Tea and Myanmar share a rich history. It is believed that Myanmar’s first tea was cultivated on the Shan Plateau, six thousand feet above sea level during the Bagan Era.

One of the earliest stories I heard in Yangon is that tea originated from Myanmar! The tale goes that the original tea tree still grows today in the northern hills of the Shan State.

Admittedly this yarn was weaved to me by a mysterious Australian over a few too many whiskies in downtown Yangon. By the end of the evening we had put a plan in place to head north and find the lost tea, however, sadly he slipped off into the night never to be seen again. Who knows maybe one day I will come across him searching in the hills of Northern Myanmar.

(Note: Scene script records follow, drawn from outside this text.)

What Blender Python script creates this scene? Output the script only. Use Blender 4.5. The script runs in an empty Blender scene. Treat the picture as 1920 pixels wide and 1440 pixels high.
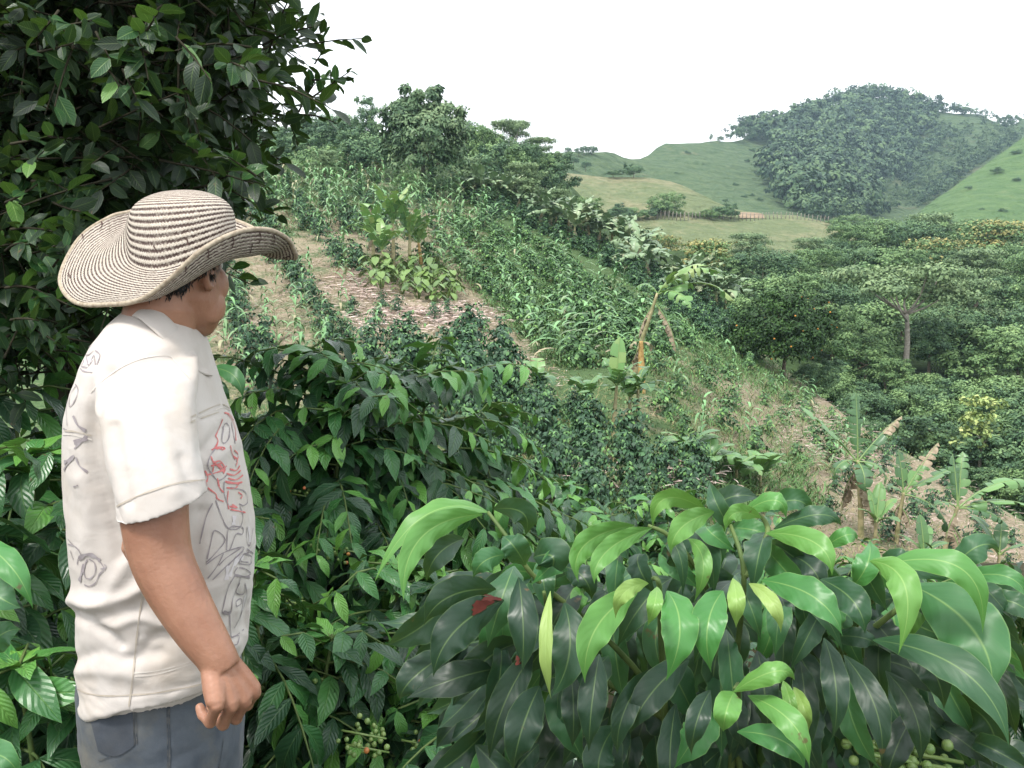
import bpy, math
import numpy as np
from mathutils import Vector, Matrix, noise as mnoise
from mathutils.bvhtree import BVHTree

# ------------------------------------------------------------------ camera, light, exposure
SC = bpy.context.scene
COL = SC.collection
F = 1663.0                      # focal length in photograph pixels (1920 wide)
CAMZ = 1.53
PITCH = math.atan(220.0 / F)
cam_data = bpy.data.cameras.new("camera")
cam = bpy.data.objects.new("camera", cam_data)
COL.objects.link(cam)
cam.location = (0, 0, CAMZ)
cam.rotation_euler = (math.pi / 2 - PITCH, 0, 0)
cam_data.sensor_width = 36.0
cam_data.lens = 36.0 * F / 1920.0
cam_data.clip_start = 0.05
cam_data.clip_end = 9000.0
SC.camera = cam

SUN_EL, SUN_AZ = math.radians(62), math.radians(215)     # high, behind the camera and to its left
world = bpy.data.worlds.new("World")
SC.world = world
world.use_nodes = True
wn = world.node_tree
wn.nodes.clear()
w_out = wn.nodes.new("ShaderNodeOutputWorld")
w_bg = wn.nodes.new("ShaderNodeBackground")
w_sky = wn.nodes.new("ShaderNodeTexSky")
w_sky.sky_type = 'NISHITA'
w_sky.sun_disc = False
w_sky.sun_elevation = SUN_EL
w_sky.sun_rotation = SUN_AZ
w_sky.air_density = 1.0
w_sky.dust_density = 4.0
w_mix = wn.nodes.new("ShaderNodeMix")
w_mix.data_type = 'RGBA'
w_mix.inputs[0].default_value = 0.86                      # unbroken white cloud in front of the blue
w_mix.inputs[7].default_value = (9.3, 9.5, 9.6, 1)
wn.links.new(w_sky.outputs[0], w_mix.inputs[6])
wn.links.new(w_mix.outputs[2], w_bg.inputs[0])
w_bg.inputs[1].default_value = 0.12
wn.links.new(w_bg.outputs[0], w_out.inputs[0])

sun_data = bpy.data.lights.new("sun", 'SUN')
sun_data.energy = 2.0
sun_data.angle = math.radians(10)
sun_data.color = (1.0, 0.96, 0.9)
sun = bpy.data.objects.new("sun", sun_data)
COL.objects.link(sun)
sun_dir = Vector((math.sin(SUN_AZ) * math.cos(SUN_EL), math.cos(SUN_AZ) * math.cos(SUN_EL), math.sin(SUN_EL)))
sun.rotation_euler = sun_dir.to_track_quat('Z', 'Y').to_euler()

SC.view_settings.view_transform = 'Standard'
SC.view_settings.look = 'None'
SC.view_settings.gamma = 1.0
SC.view_settings.exposure = 1.0
SC.cycles.use_denoising = True
SC.cycles.max_bounces = 6
SC.cycles.diffuse_bounces = 3
SC.cycles.glossy_bounces = 2
SC.cycles.transmission_bounces = 3
SC.cycles.volume_bounces = 0
SC.cycles.transparent_max_bounces = 6

# ------------------------------------------------------------------ projection helpers
_f = np.array([0, math.cos(PITCH), -math.sin(PITCH)])
_u = np.array([0, math.sin(PITCH), math.cos(PITCH)])
_r = np.array([1.0, 0, 0])
_c = np.array([0, 0, CAMZ])

def P(px, py, d):
    """world point seen at photo pixel (px,py) at depth d along the view axis"""
    return _c + d * (_f + (px - 960.0) / F * _r + (720.0 - py) / F * _u)

def PY(px, py, Y):
    """world point seen at photo pixel (px,py) on the vertical plane y = Y"""
    v = _f + (px - 960.0) / F * _r + (720.0 - py) / F * _u
    return _c + v * (Y / v[1])

# ------------------------------------------------------------------ materials
def new_mat(name):
    m = bpy.data.materials.new(name)
    m.use_nodes = True
    nt = m.node_tree
    b = nt.nodes["Principled BSDF"]
    return m, nt, b

def ramp(nt, stops, interp='LINEAR'):
    r = nt.nodes.new("ShaderNodeValToRGB")
    r.color_ramp.interpolation = interp
    els = r.color_ramp.elements
    while len(els) < len(stops):
        els.new(0.5)
    for e, (p, c) in zip(els, stops):
        e.position = p
        e.color = (c[0], c[1], c[2], 1)
    return r

def noise_node(nt, scale, detail=4, rough=0.55, coord='Object', vec=None):
    n = nt.nodes.new("ShaderNodeTexNoise")
    n.inputs['Scale'].default_value = scale
    n.inputs['Detail'].default_value = detail
    n.inputs['Roughness'].default_value = rough
    if vec is None:
        tc = nt.nodes.new("ShaderNodeTexCoord")
        vec = tc.outputs[coord]
    nt.links.new(vec, n.inputs['Vector'])
    return n

def mixc(nt, fac, a, b, mode='MIX'):
    m = nt.nodes.new("ShaderNodeMix")
    m.data_type = 'RGBA'
    m.blend_type = mode
    for sock, v in ((m.inputs[0], fac), (m.inputs[6], a), (m.inputs[7], b)):
        if hasattr(v, 'is_output') or hasattr(v, 'links'):
            nt.links.new(v, sock)
        elif isinstance(v, (int, float)):
            sock.default_value = v
        else:
            sock.default_value = (v[0], v[1], v[2], 1)
    return m.outputs[2]

def math_node(nt, op, a, b=None, c=None):
    m = nt.nodes.new("ShaderNodeMath")
    m.operation = op
    for i, v in enumerate((a, b, c)):
        if v is None:
            continue
        if isinstance(v, (int, float)):
            m.inputs[i].default_value = v
        else:
            nt.links.new(v, m.inputs[i])
    return m.outputs[0]

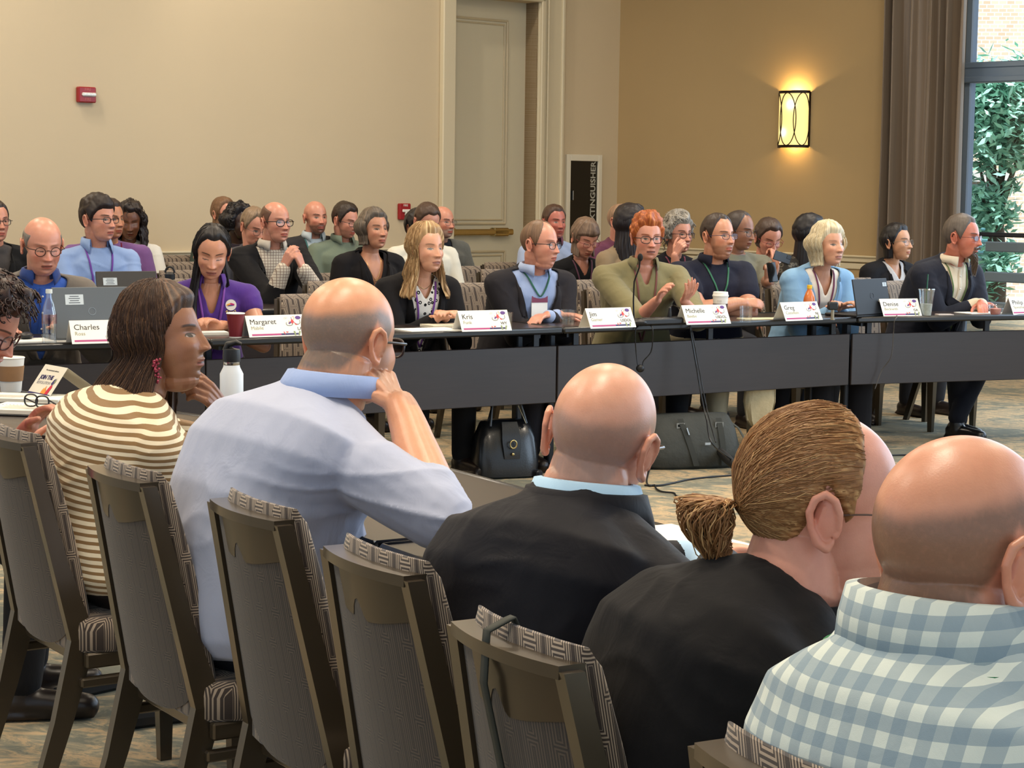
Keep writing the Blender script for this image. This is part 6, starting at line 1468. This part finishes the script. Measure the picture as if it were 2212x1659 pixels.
# --- drinks
def glassy(name, tint, ior=1.4, rough=0.0):
    return glassmat(name, tint, .03, ior)
M_clear = glassmat('clear drinking glass', (.985, .99, .99, 1), .06, 1.25); M_water = glassmat('water', (.95, .96, .95, 1), .05, 1.15)
def cup(px, py, label, prof, m, parts=(), cat='cup', h=TH, Y=None, n=28):
    p = PH(px, py, h) if Y is None else PY(px, py, Y)
    t = empty('cup', (p.x, p.y, h), 0, label, cat); obj('cup_body', MB().lathe(prof, n=n), m, t, sm=35)
    for nm, pr, mm in parts: obj(nm, MB().lathe(pr, n=n), mm, t, sm=35)
    return t
def tumbler(px, py, label, h_=.085, r=.04, lv=.045):
    t = empty('drinking_glass', PH(px, py, TH), 0, label, 'glass')
    obj('glass_body', MB().lathe([(r*.92, 0), (r, h_), (r-.003, h_), (r*.92-.003, .012), (.001, .010)], cap=False), M_clear, t, sm=35)
    obj('water', MB().lathe([(r*.92-.004, .0125), (r*.95-.004, lv), (.001, lv)], cap=False), M_water, t, sm=35); return t
cup(509, 729, 'maroon ribbed paper cup beside Margaret name card', [(.028, 0), (.029, .006), (.041, .108), (.039, .108), (.027, .01)], mat((112, 22, 32), .5, nv=.15, ns=90, name='maroon paper', stretch=(1, 1, .02)), [('rim', [(.0405, .106), (.043, .109), (.0405, .112), (.039, .109)], M_card), ('cup_base', [(.0282, .0), (.0292, .008), (.0285, .0085)], M_card)])
tumbler(1226, 706, 'water glass in front of the man with lanyard badge'); tumbler(1611, 696, 'small water glass right of Michelle name card', .085, .036); tumbler(1092, 712, 'water glass half hidden behind Kris name card', .085, .036)
t = cup(1555, 700, 'white takeaway coffee cup with lid and brown sleeve', [(.030, 0), (.031, .004), (.042, .125), (.030, .126)], M_card, [('lid', [(.0435, .122), (.0445, .128), (.041, .134), (.040, .146), (.037, .148), (.002, .145)], M_white), ('sleeve', [(.0345, .03), (.0395, .085), (.0405, .085), (.0355, .03)], mat((74, 50, 38), .7, name='brown card sleeve'))], Y=10.52)
for z in (.098, .104): o = obj('cup_print', text_mesh('____', .012, 'CENTER'), mat((90, 90, 80), .6, name='pale print'), t, rc=False); o.matrix_local = Matrix.Translation((-.01, -.0412, z))@FM((0, 0, 0), (1, 0, 0), (0, 0, 1), (0, -1, 0))
t = empty('iced_drink_cup', PH(2000, 683, TH), 0, 'clear plastic iced drink cup with green straw', 'cup')
obj('cup_body', MB().lathe([(.029, 0), (.030, .004), (.044, .148), (.043, .148), (.028, .004)], cap=False), glassmat('clear plastic', (.97, .98, .98, 1), .10, 1.2), t, sm=35)
obj('ice', MB().lathe([(.027, .005), (.034, .07), (.001, .072)], cap=False), mat((196, 206, 204), .3, alpha=.55, nv=.4, ns=60, name='melting ice'), t, sm=35)
obj('lid', MB().lathe([(.046, .146), (.047, .150), (.044, .155), (.012, .156)], cap=False), glassmat('clear lid', (.97, .97, .95, 1), .3, 1.3), t, sm=35)
obj('straw', MB().tube([(-.004, 0, .01), (.004, 0, .235)], .0036, 8), mat((22, 84, 60), .4, name='green straw'), t, sm=60)
t = empty('portion_cup', PH(2150, 680, TH), 0, 'small clear plastic cup beside bearded man', 'cup')
obj('cup_body', MB().lathe([(.028, 0), (.040, .055), (.042, .057), (.039, .055), (.027, .002)], cap=False), M_clear, t, sm=35)
obj('contents', MB().lathe([(.026, .002), (.034, .035), (.001, .04)], cap=False), mat((190, 120, 110), .5, name='pink snack'), t, sm=35)
# bottles
def bottle(pos, label, parts, cat='bottle'):
    t = empty('bottle', pos, 0, label, cat)
    for nm, pr, mm in parts: obj(nm, MB().lathe(pr, n=24, cap=False), mm, t, sm=40)
    return t
prof = [(.030, 0), (.032, .01), (.031, .05), (.0315, .11), (.032, .13), (.024, .165), (.013, .195), (.0125, .215)]
bottle(PH(107, 742, TH), 'clear plastic soda bottle beside the grey laptop', [('bottle_body', prof+[(r-.001, z) for r, z in prof[::-1]], glassmat('clear bottle plastic', (.97, .98, .985, 1), .10, 1.2)), ('cap', [(.001, .232), (.014, .232), (.0145, .215), (.012, .214)], mat((210, 216, 214), .4, name='white cap')), ('label', [(.0322, .085), (.0325, .125), (.0318, .125), (.0318, .085)], glassmat('faded label', (.95, .80, .80, 1), .1, 1.2))])
prof = [(.030, 0), (.032, .008), (.0325, .09), (.030, .105), (.022, .128), (.013, .145), (.0128, .152)]
bottle(PY(1747, 692, 10.9)*1.0, 'orange drink bottle with yellow cap beside blue blazer', [('bottle_body', prof, mat((214, 120, 60), .15, coat=.5, name='orange juice')), ('label', [(.033, .02), (.0331, .085), (.0325, .085), (.0325, .02)], mat((196, 96, 40), .4, name='orange label')), ('cap', [(.001, .172), (.0145, .172), (.0148, .152), (.012, .151)], mat((240, 190, 40), .4, name='yellow cap'))])
bpy.context.view_layer.update()
for o in [o for o in bpy.data.objects if o.name.startswith('bottle') and o.parent is None]: o.location.z = TH
t = empty('water_flask', (0, 0, 0), 0, 'dark flask with loop lid and green shoulder on the second row table', 'bottle'); p_ = PY(367, 592, 11.1); t.location = (p_.x, p_.y, TH)
obj('flask_body', MB().lathe([(.036, 0), (.038, .01), (.038, .115), (.02, .14), (.02, .15)]), mat((26, 104, 62), .4, name='green enamel'), t, sm=40)
obj('flask_lid', MB().lathe([(.028, .145), (.029, .175), (.02, .185), (.001, .186)]), mat((20, 20, 22), .5, name='black plastic'), t, sm=40)
obj('lid_loop', MB().tube([(.026*math.cos(a), 0, .182+.034*math.sin(a)) for a in np.linspace(0, PI, 14)], .0055, 8), mat((20, 20, 22), .5, name='black plastic'), t, sm=40)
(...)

King Alaung Sithu, Burmese King AD 1113-1167
King Alaung Sithu

A more conventional legend has it that King Alaung Sithu (AD 1113-1167), whilst on a royal tour to Namshan, a small provincial town in Northern Shan State, gifted a handful of tea seeds to the local Palaung people. Due to the favourable climatic conditions, termed 'little Switzerland' by the British, the tea thrived. Today, tea bushes continue to flourish in Namshan and the surrounding regions.

The royal connection was sustained. King Bo Daw Phayar was a strong supporter of the tea industry and King Thibaw – Myanmar’s last king – was also involved in the trading of tea leaves.

Another theory suggests that tea was introduced to the region through the ancient Tea Horse Road 'Cha Ma Dao': a trade route from the Yunnan and Sichuan provinces in China to Tibet, winding through Myanmar and Bengal.

The ancient Tea Horse Road From china to Tibet
The Ancient Tea Horse Road

The route was initiated to facilitate the trade of tea bricks from China in exchange for Tibetan mountain horses. However tea leaves were sold casually along the way, eventually becoming an essential part of the region’s economy. Buddhist monasteries along the route were generally responsible for regulating the distribution of tea in their corresponding area.

Sadly with the development of modern roads in the last half a century the Tea Horse Road has been plunged into oblivion, now overgrown and slipping away with those who once knew it. We hope to walk this famous trail one day before it is truly Lost.